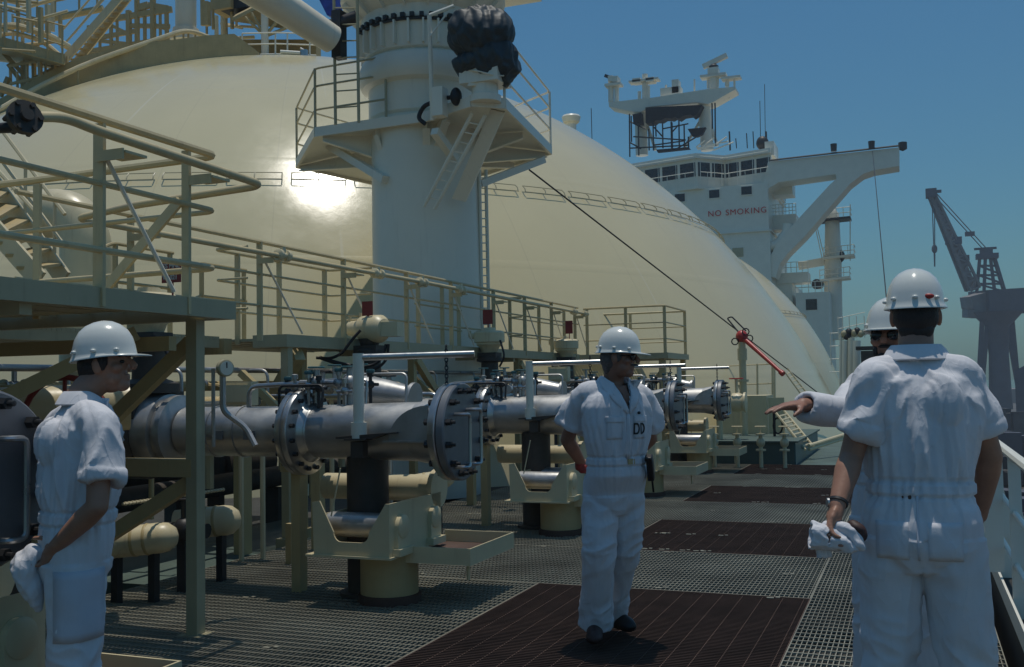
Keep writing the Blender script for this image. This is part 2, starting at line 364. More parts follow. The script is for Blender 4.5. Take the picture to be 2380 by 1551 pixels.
# coaming and walkway wall on the tank's crown
pts = []
for px, py in [(-60, 340), (20, 290), (100, 240), (190, 193), (290, 165), (390, 148), (480, 137), (545, 133), (600, 132)]:
    d = ray(px, py).normalized(); b = (TC-OC).dot(d); pts.append(OC+d*(b+.6))
mb = MB(); H_ = [1.0, .9, .85, .8, .75, .7, .72, .72, .15]
rs = []
for p, h in zip(pts, H_):
    n_ = (p-TC); n_.z = 0; n_.normalize()
    rs.append([mb.bm.verts.new(q) for q in (p-V((0, 0, .5)), p+V((0, 0, h)), p-n_*.5+V((0, 0, h)), p-n_*.5-V((0, 0, .5)))])
mb.skin_rings(rs)
single('crown_coaming', mb, creamdk, 'long dull buff coaming curving along the crown of the big tank', 'coaming')
# ---------------- pipework, stairs and frames above the tank crown
K0 = 33
def L(px, py, k=K0): return atd(px, py, k)
t = thing('handrail_pipe', 'bright cream pipe rail rising over the big tank crown at upper left', 'pipe', tuple(L(0, 255, 29)))
mb = MB(); P_ = fillet([L(-60, 290, 28), L(155, 163, 29.5), L(425, 72, 31), L(450, 74, 31.5), L(560, 115, 33)], 2.2)
mb.tube(P_, .075, 8); mb.build('rail', cream, t)
for i in range(4, len(P_)-2, 3):
    mb = MB(); mb.tube([P_[i], P_[i]-V((0, 0, 1.3))], .03, 6); mb.build('post', creamdk, t)
t = thing('pipe_rack', 'open steel lattice rack silhouetted against blue sky above the tank', 'steel rack', tuple(L(320, 165)))
for x, y0, y1, w in [(207, 60, 190, 1.2), (232, 80, 180, .8), (258, 50, 172, 1), (272, 40, 160, .8), (299, 25, 150, 1.6), (318, -40, 165, 1.4), (336, 15, 140, 1), (355, -40, 130, 1.6), (372, 15, 125, .8), (387, 18, 118, 1.2), (470, -40, 60, 1.2), (480, 5, 60, 2.2)]:
    mb = MB(); mb.beam(L(x, y0), L(x+1.5, y1), .085*w); mb.build('column', creamdk, t)
for a, b, w in [((205, 120), (352, 96), 1), ((210, 92), (318, 72), 1), ((240, 48), (400, 22), 1.3), ((230, 95), (360, 110), .8), ((183, 146), (395, 92), 1.2), ((318, 20), (345, 12), 1.5), ((345, 12), (392, 20), 1.2), ((300, 60), (395, 62), 1), ((207, 150), (300, 120), .8), ((355, 55), (385, 68), .7), ((260, 60), (300, 80), .7), ((272, 130), (318, 105), .7)]:
    mb = MB(); mb.beam(L(*a), L(*b), .08*w, .14*w); mb.build('crossbeam', creamdk, t)
t = thing('stairway', 'long steep cream stairway climbing above the tank at upper left', 'stairs', tuple(L(141, 150)))
A0, A1, B0, B1 = L(141, 150, 31), L(280, -8, 31), L(172, 152, 31.6), L(300, -8, 31.6)
for a, b in ((A0, A1), (B0, B1)):
    mb = MB(); mb.beam(a, b, .06, .24); mb.build('stringer', cream, t)
for i in range(1, 13):
    mb = MB(); p, q = lerp(A0, A1, i/13), lerp(B0, B1, i/13); mb.beam(p, q, .22, .04); mb.build('tread', creamdk, t)
for a, b, dz in ((A0, A1, 1.0), (B0, B1, 1.0), (A0, A1, .5)):
    mb = MB(); mb.tube([a+V((0, 0, dz)), b+V((0, 0, dz))], .03, 6); mb.build('handrail', cream, t)
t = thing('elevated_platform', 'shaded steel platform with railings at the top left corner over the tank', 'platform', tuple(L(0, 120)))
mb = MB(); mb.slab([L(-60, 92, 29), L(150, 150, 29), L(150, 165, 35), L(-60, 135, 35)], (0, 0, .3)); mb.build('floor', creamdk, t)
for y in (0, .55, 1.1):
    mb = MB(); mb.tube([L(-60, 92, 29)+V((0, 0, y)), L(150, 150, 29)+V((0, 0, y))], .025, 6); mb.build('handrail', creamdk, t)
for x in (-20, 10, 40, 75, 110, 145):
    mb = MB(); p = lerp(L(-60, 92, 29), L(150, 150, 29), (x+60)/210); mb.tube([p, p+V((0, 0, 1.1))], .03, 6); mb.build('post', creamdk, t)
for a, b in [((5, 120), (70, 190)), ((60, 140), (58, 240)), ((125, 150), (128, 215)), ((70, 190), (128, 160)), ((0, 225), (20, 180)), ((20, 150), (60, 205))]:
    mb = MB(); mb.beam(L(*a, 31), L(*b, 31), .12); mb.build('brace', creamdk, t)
t = thing('pipe_loop', 'pale arched expansion pipe beside the platform at top left', 'pipe', tuple(L(0, 90, 30)))
mb = MB(); mb.tube(fillet([L(-30, 75, 29.5), L(20, 56, 29.5), L(110, 80, 29.5), L(160, 110, 30)], 1.), .10, 8); mb.tube(fillet([L(-30, 90, 30), L(30, 74, 30), L(100, 96, 30), L(140, 130, 30)], 1.), .07, 8); mb.build('pipe', cream, t)
t = thing('upper_walkway', 'high railed walkway against the sky at the very top left', 'walkway', tuple(L(0, 70, 35)))
for y in (0, .5, 1.0, 1.5):
    mb = MB(); mb.tube([L(-40, 75, 36)+V((0, 0, y*1.2)), L(240, 20, 36)+V((0, 0, y*1.2))], .035 if y else .12, 6); mb.build('handrail', creamdk, t)
for x in (0, .15, .3, .45, .6, .8, .95):
    mb = MB(); p = lerp(L(-40, 75, 36), L(240, 20, 36), x); mb.tube([p, p+V((0, 0, 1.8))], .04, 6); mb.build('post', creamdk, t)
mb = MB(); p0, p1 = L(432, -60, 34), L(432, 68, 34); mb.lathe([(.34, 0), (.34, (p0-p1).length), (.1, (p0-p1).length+.1)], p1, p0-p1, 20); mb.lathe([(.5, -.4), (.42, 0)], p1, p0-p1, 20)
single('vent_mast', mb, craneP, 'thick pale grey vent mast standing on the tank crown', 'vent mast')
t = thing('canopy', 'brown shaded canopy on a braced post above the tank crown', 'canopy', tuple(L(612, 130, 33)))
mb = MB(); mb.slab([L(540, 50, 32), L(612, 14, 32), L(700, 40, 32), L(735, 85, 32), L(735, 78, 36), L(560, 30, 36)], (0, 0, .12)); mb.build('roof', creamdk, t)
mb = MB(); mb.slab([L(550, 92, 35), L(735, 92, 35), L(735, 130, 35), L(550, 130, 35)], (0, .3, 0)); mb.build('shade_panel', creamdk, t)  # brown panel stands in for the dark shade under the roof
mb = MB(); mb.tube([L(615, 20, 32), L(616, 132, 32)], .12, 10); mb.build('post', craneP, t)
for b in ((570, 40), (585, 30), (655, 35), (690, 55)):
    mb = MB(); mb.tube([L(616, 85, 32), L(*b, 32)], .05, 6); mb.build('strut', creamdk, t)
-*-
▶ [Objective]: Only a number is wanted here: how many lines in the data above include the string "tank"?

▶ [Reply]: 9